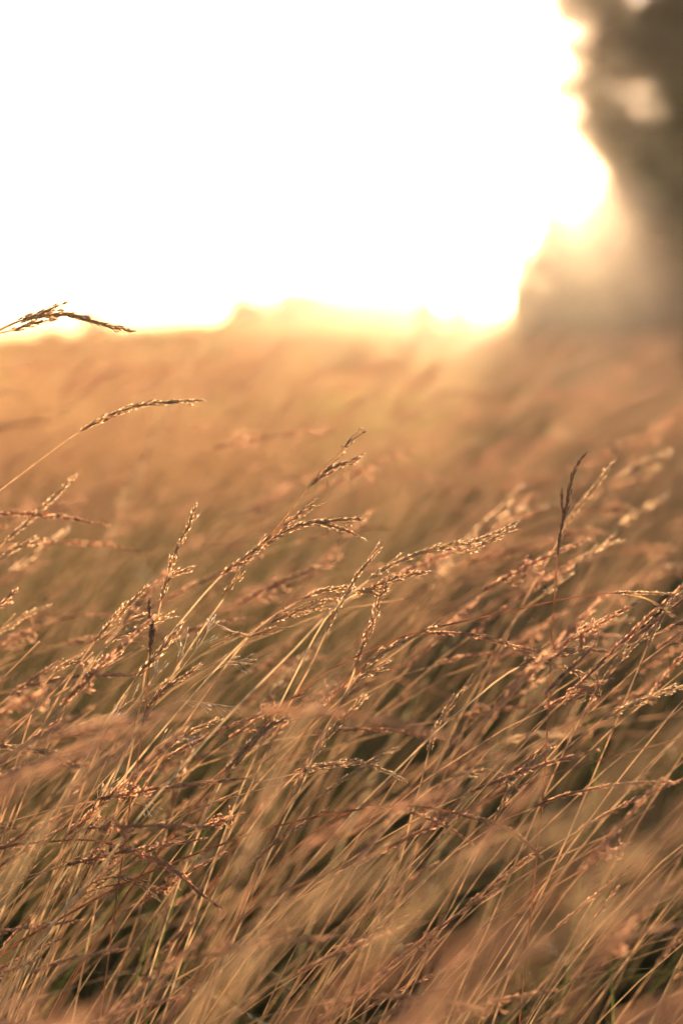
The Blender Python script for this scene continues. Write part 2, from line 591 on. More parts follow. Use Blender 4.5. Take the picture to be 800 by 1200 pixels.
# near stalks, 0.2 - 4 m
near = []
for (n, y0, y1, left, right) in ((230, 0.12, .60, .65, .12), (340, .60, .98, .65, .12), (150, .98, 1.4, .7, .2), (620, 1.4, 2.6, .8, .25), (850, 2.6, 4.5, .6, .3)):
    X, Y = place_points(n, y0, y1, left, right)
    for x, y in zip(X, Y):
        q = int(rng.integers(0, len(VARS)))
        u = rng.random()
        ztop = 0.675 - 0.24 * u + rng.normal(0, .012)
        if y > 1.0:
            ztop = 0.68 - 0.16 * u ** 1.4 + rng.normal(0, .02)
            if y > 1.4 and rng.random() < (.34 if x < .15 * y else .20):
                ztop = rng.uniform(.66, .80)
        rz = rng.normal(0, .32)
        s = ztop
        tip = Matrix.Rotation(rz, 3, 'Z') @ Vector(VARS[q][2]) * s + Vector((x, y, 0))
        pr = proj(tip)
        dmin = 0.27
        # keep the lens clear: nothing may pass close in front of it
        ok = True
        for c in VARS[q][4][::6]:
            w = Matrix.Rotation(rz, 3, 'Z') @ Vector(c) * s + Vector((x, y, 0))
            pw = proj(w)
            if pw and (pw[2] < .24 and -300 < pw[0] < 1100 and pw[1] < 1500):
                ok = False
                break
            if pw and pw[2] < .52 and pw[1] < 1330 - max(0, (pw[0] - 180)) * .68 and -50 < pw[0] < 850:
                ok = False
                break
        if not ok:
            continue
        near.append((x, y, rz, s, q, pr))

# those that show largest become things of their own; the others stay in the mass
cand = []
for i, (x, y, rz, s, q, pr) in enumerate(near):
    if pr and -20 < pr[0] < 820 and 400 < pr[1] < 1190:
        cand.append((pr[2], i))
cand.sort()
INDIV = set(i for _, i in cand[:225])
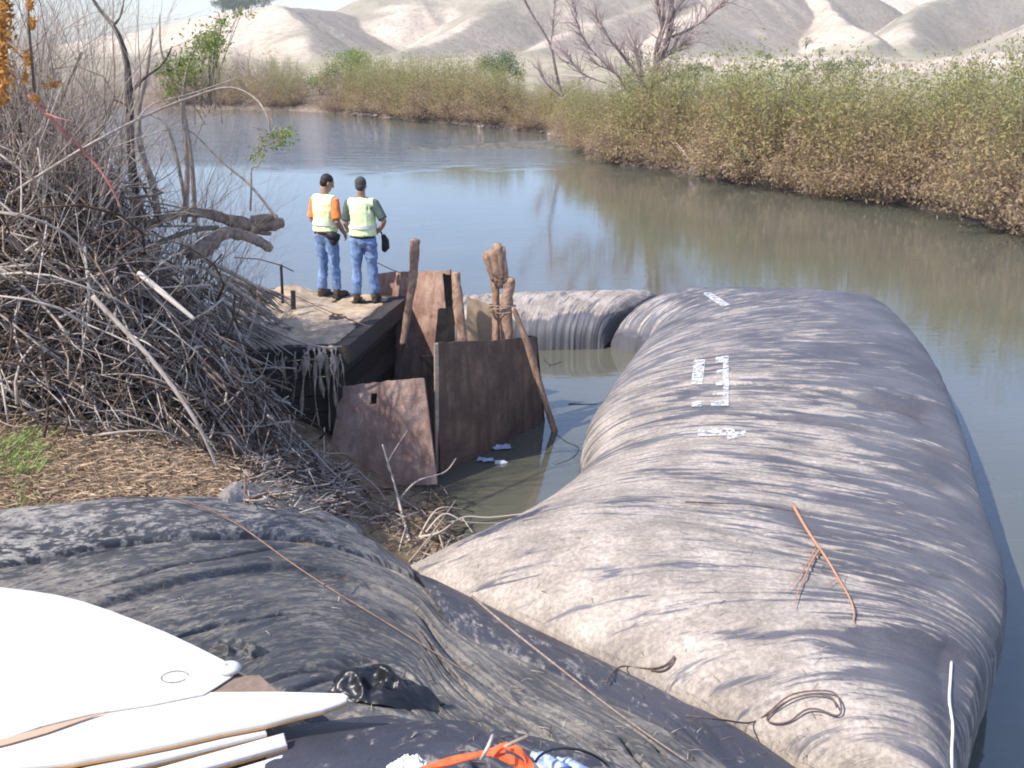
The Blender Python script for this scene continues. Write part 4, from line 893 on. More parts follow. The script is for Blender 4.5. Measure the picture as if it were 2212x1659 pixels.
# ------------------------------------------------------------------ brush pile
def heap_top(x):
    return np.interp(x, [-9, -7, -5, -4.2, -3.6, -3.0, -2.5, -2.1, -1.7], [4.6, 4.7, 4.5, 4.1, 3.4, 2.55, 1.7, .95, .5])
def heap_z(x, y):
    x = np.asarray(x, float); y = np.asarray(y, float); g0 = ground(x, y)
    yf = np.interp(x, [-8, -5, -3.6, -3.2, -2.6, -2.0, -1.6], [7.9, 7.7, 7.75, 7.9, 8.2, 8.8, 9.6]); q = np.clip((y-yf)/2.0, 0, 1); q = np.sin(q*math.pi/2)**.8
    yb = np.interp(x, [-8, -5, -4, -2], [13.5, 12.6, 11.3, 10.5]); q2 = np.clip((yb-y)/1.6, 0, 1); q2 = q2**.6
    return g0+(np.maximum(heap_top(x)-g0, 0))*q*q2*(.93+.12*fbm(x*1.3, y*1.3, 51))
hx = np.linspace(-9.5, -1.4, 100); hy = np.linspace(7.4, 13.6, 80); HXX, HYY = np.meshgrid(hx, hy, indexing='ij')
HZZ = np.maximum(heap_z(HXX, HYY)-.75, ground(HXX, HYY)-.1)+fbm(HXX*3, HYY*3, 55)*.12
m = MB(); rng = random.Random(5)
def stick(mb, c, n, L, r_, t, rnd, curl=1., sides=4, seg=7, tang=None):
    n = Vector(n); a = rnd.uniform(0, 6.28); d = Vector((math.cos(a), math.sin(a), rnd.gauss(0, .3)))
    d = d-n*d.dot(n)*.75
    if tang is not None: d = d*.6+Vector(tang)*1.0
    d.normalize(); k = rnd.gauss(0, .55)*curl; ax = n if rnd.random() < .6 else d.orthogonal(); ax = ax.normalized()
    pts = []; p = Vector(c)-d*L*.5; dd = Quaternion(ax, -k*.5*L) @ d; w1 = Vector((rnd.gauss(0, 1), rnd.gauss(0, 1), rnd.gauss(0, 1)))*.05
    for i in range(seg):
        pts.append(p.copy()); p = p+dd*(L/(seg-1)); dd = (Quaternion(ax, k*L/(seg-1)) @ dd+Vector((rnd.gauss(0, .07), rnd.gauss(0, .07), rnd.gauss(0, .07)))).normalized()
    mb.tube(pts, [r_*(1.1-.75*i/(seg-1)) for i in range(seg)], sides, [min(1, max(0, t+rnd.uniform(-.12, .12))) for _ in range(seg*sides)])
    return pts
N = 9500; xs = np.random.uniform(-8.2, -1.55, N); ys = 7.4+np.random.beta(1.2, 2.0, N)*5.4; zs = heap_z(xs, ys); e_ = .08
nxs = -(heap_z(xs+e_, ys)-heap_z(xs-e_, ys))/(2*e_); nys = -(heap_z(xs, ys+e_)-heap_z(xs, ys-e_))/(2*e_); gs = ground(xs, ys)
cnt = 0
for x, y, z, a, b, g_ in zip(xs, ys, zs, nxs, nys, gs):
    if z-g_ < .03: continue
    n = Vector((a, b, 1)).normalized(); dep = -abs(rng.gauss(0, .22))+rng.uniform(-.05, .10)
    big = rng.random(); L = rng.uniform(.35, 1.3) if big < .8 else rng.uniform(1.0, 2.2); L = min(L, (z-g_)*.9+.7)
    r_ = rng.uniform(.003, .008) if big < .80 else rng.uniform(.008, .015)
    stick(m, Vector((x, y, z))+n*dep, n, L, r_, rng.choice([.05, .2, .35, .5, .7, .95]), rng, 1.6 if big < .8 else 3.0, tang=(.35, -.3, -.5) if rng.random() < .35 else None); cnt += 1
# finer sprays sticking out of the top
for k in range(2300):
    x = rng.uniform(-8, -3.1); y = rng.uniform(8.5, 12); z = float(heap_z(np.array([x]), np.array([y]))[0]); L = rng.uniform(.6, 1.7)
    d = Vector((rng.gauss(.1, .45), rng.gauss(-.1, .4), rng.uniform(.4, 1))).normalized(); pts = []; p = Vector((x, y, z-.35)); L *= min(1, .35+(-3.0-x)*.5)
   
    for i in range(7): pts.append(p.copy()); p = p+d*L/6; d = (d+Vector((rng.gauss(0, .16), rng.gauss(0, .16), rng.gauss(-.05, .12)))).normalized()
    m.tube(pts, [rng.uniform(.0035, .008)*(1.1-.8*i/6) for i in range(7)], 3, rng.choice([.35, .6, .8, .95]))
bp = tag(m.build('brush_tangle', M_STICK), 'dense grey tangle of cut brush and roots heaped on the left bank', 'brush pile', kind='stuff')
core = grid_mesh('soil_core', np.stack([HXX, HYY, HZZ], -1), simple('dark_humus', (.02, .015, .012), (.06, .045, .035), 8, .95, .05)); core.parent = bp  # dark core added as painted shade for the inside of the pile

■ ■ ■

Quote the full listing above word for word; exclude every picture from the copy.

The Blender Python script for this scene continues. Write part 2, from line 591 on. More parts follow. Use Blender 4.5. Take the picture to be 800 by 1200 pixels.
# near stalks, 0.2 - 4 m
near = []
for (n, y0, y1, left, right) in ((230, 0.12, .60, .65, .12), (340, .60, .98, .65, .12), (150, .98, 1.4, .7, .2), (620, 1.4, 2.6, .8, .25), (850, 2.6, 4.5, .6, .3)):
    X, Y = place_points(n, y0, y1, left, right)
    for x, y in zip(X, Y):
        q = int(rng.integers(0, len(VARS)))
        u = rng.random()
        ztop = 0.675 - 0.24 * u + rng.normal(0, .012)
        if y > 1.0:
            ztop = 0.68 - 0.16 * u ** 1.4 + rng.normal(0, .02)
            if y > 1.4 and rng.random() < (.34 if x < .15 * y else .20):
                ztop = rng.uniform(.66, .80)
        rz = rng.normal(0, .32)
        s = ztop
        tip = Matrix.Rotation(rz, 3, 'Z') @ Vector(VARS[q][2]) * s + Vector((x, y, 0))
        pr = proj(tip)
        dmin = 0.27
        # keep the lens clear: nothing may pass close in front of it
        ok = True
        for c in VARS[q][4][::6]:
            w = Matrix.Rotation(rz, 3, 'Z') @ Vector(c) * s + Vector((x, y, 0))
            pw = proj(w)
            if pw and (pw[2] < .24 and -300 < pw[0] < 1100 and pw[1] < 1500):
                ok = False
                break
            if pw and pw[2] < .52 and pw[1] < 1330 - max(0, (pw[0] - 180)) * .68 and -50 < pw[0] < 850:
                ok = False
                break
        if not ok:
            continue
        near.append((x, y, rz, s, q, pr))

# those that show largest become things of their own; the others stay in the mass
cand = []
for i, (x, y, rz, s, q, pr) in enumerate(near):
    if pr and -20 < pr[0] < 820 and 400 < pr[1] < 1190:
        cand.append((pr[2], i))
cand.sort()
INDIV = set(i for _, i in cand[:225])
The Blender Python script for this scene continues. Write part 4, from line 893 on. More parts follow. The script is for Blender 4.5. Measure the picture as if it were 2212x1659 pixels.
# ------------------------------------------------------------------ brush pile
def heap_top(x):
    return np.interp(x, [-9, -7, -5, -4.2, -3.6, -3.0, -2.5, -2.1, -1.7], [4.6, 4.7, 4.5, 4.1, 3.4, 2.55, 1.7, .95, .5])
def heap_z(x, y):
    x = np.asarray(x, float); y = np.asarray(y, float); g0 = ground(x, y)
    yf = np.interp(x, [-8, -5, -3.6, -3.2, -2.6, -2.0, -1.6], [7.9, 7.7, 7.75, 7.9, 8.2, 8.8, 9.6]); q = np.clip((y-yf)/2.0, 0, 1); q = np.sin(q*math.pi/2)**.8
    yb = np.interp(x, [-8, -5, -4, -2], [13.5, 12.6, 11.3, 10.5]); q2 = np.clip((yb-y)/1.6, 0, 1); q2 = q2**.6
    return g0+(np.maximum(heap_top(x)-g0, 0))*q*q2*(.93+.12*fbm(x*1.3, y*1.3, 51))
hx = np.linspace(-9.5, -1.4, 100); hy = np.linspace(7.4, 13.6, 80); HXX, HYY = np.meshgrid(hx, hy, indexing='ij')
HZZ = np.maximum(heap_z(HXX, HYY)-.75, ground(HXX, HYY)-.1)+fbm(HXX*3, HYY*3, 55)*.12
m = MB(); rng = random.Random(5)
def stick(mb, c, n, L, r_, t, rnd, curl=1., sides=4, seg=7, tang=None):
    n = Vector(n); a = rnd.uniform(0, 6.28); d = Vector((math.cos(a), math.sin(a), rnd.gauss(0, .3)))
    d = d-n*d.dot(n)*.75
    if tang is not None: d = d*.6+Vector(tang)*1.0
    d.normalize(); k = rnd.gauss(0, .55)*curl; ax = n if rnd.random() < .6 else d.orthogonal(); ax = ax.normalized()
    pts = []; p = Vector(c)-d*L*.5; dd = Quaternion(ax, -k*.5*L) @ d; w1 = Vector((rnd.gauss(0, 1), rnd.gauss(0, 1), rnd.gauss(0, 1)))*.05
    for i in range(seg):
        pts.append(p.copy()); p = p+dd*(L/(seg-1)); dd = (Quaternion(ax, k*L/(seg-1)) @ dd+Vector((rnd.gauss(0, .07), rnd.gauss(0, .07), rnd.gauss(0, .07)))).normalized()
    mb.tube(pts, [r_*(1.1-.75*i/(seg-1)) for i in range(seg)], sides, [min(1, max(0, t+rnd.uniform(-.12, .12))) for _ in range(seg*sides)])
    return pts
N = 9500; xs = np.random.uniform(-8.2, -1.55, N); ys = 7.4+np.random.beta(1.2, 2.0, N)*5.4; zs = heap_z(xs, ys); e_ = .08
nxs = -(heap_z(xs+e_, ys)-heap_z(xs-e_, ys))/(2*e_); nys = -(heap_z(xs, ys+e_)-heap_z(xs, ys-e_))/(2*e_); gs = ground(xs, ys)
cnt = 0
for x, y, z, a, b, g_ in zip(xs, ys, zs, nxs, nys, gs):
    if z-g_ < .03: continue
    n = Vector((a, b, 1)).normalized(); dep = -abs(rng.gauss(0, .22))+rng.uniform(-.05, .10)
    big = rng.random(); L = rng.uniform(.35, 1.3) if big < .8 else rng.uniform(1.0, 2.2); L = min(L, (z-g_)*.9+.7)
    r_ = rng.uniform(.003, .008) if big < .80 else rng.uniform(.008, .015)
    stick(m, Vector((x, y, z))+n*dep, n, L, r_, rng.choice([.05, .2, .35, .5, .7, .95]), rng, 1.6 if big < .8 else 3.0, tang=(.35, -.3, -.5) if rng.random() < .35 else None); cnt += 1
# finer sprays sticking out of the top
for k in range(2300):
    x = rng.uniform(-8, -3.1); y = rng.uniform(8.5, 12); z = float(heap_z(np.array([x]), np.array([y]))[0]); L = rng.uniform(.6, 1.7)
    d = Vector((rng.gauss(.1, .45), rng.gauss(-.1, .4), rng.uniform(.4, 1))).normalized(); pts = []; p = Vector((x, y, z-.35)); L *= min(1, .35+(-3.0-x)*.5)
   
    for i in range(7): pts.append(p.copy()); p = p+d*L/6; d = (d+Vector((rng.gauss(0, .16), rng.gauss(0, .16), rng.gauss(-.05, .12)))).normalized()
    m.tube(pts, [rng.uniform(.0035, .008)*(1.1-.8*i/6) for i in range(7)], 3, rng.choice([.35, .6, .8, .95]))
bp = tag(m.build('brush_tangle', M_STICK), 'dense grey tangle of cut brush and roots heaped on the left bank', 'brush pile', kind='stuff')
core = grid_mesh('soil_core', np.stack([HXX, HYY, HZZ], -1), simple('dark_humus', (.02, .015, .012), (.06, .045, .035), 8, .95, .05)); core.parent = bp  # dark core added as painted shade for the inside of the pile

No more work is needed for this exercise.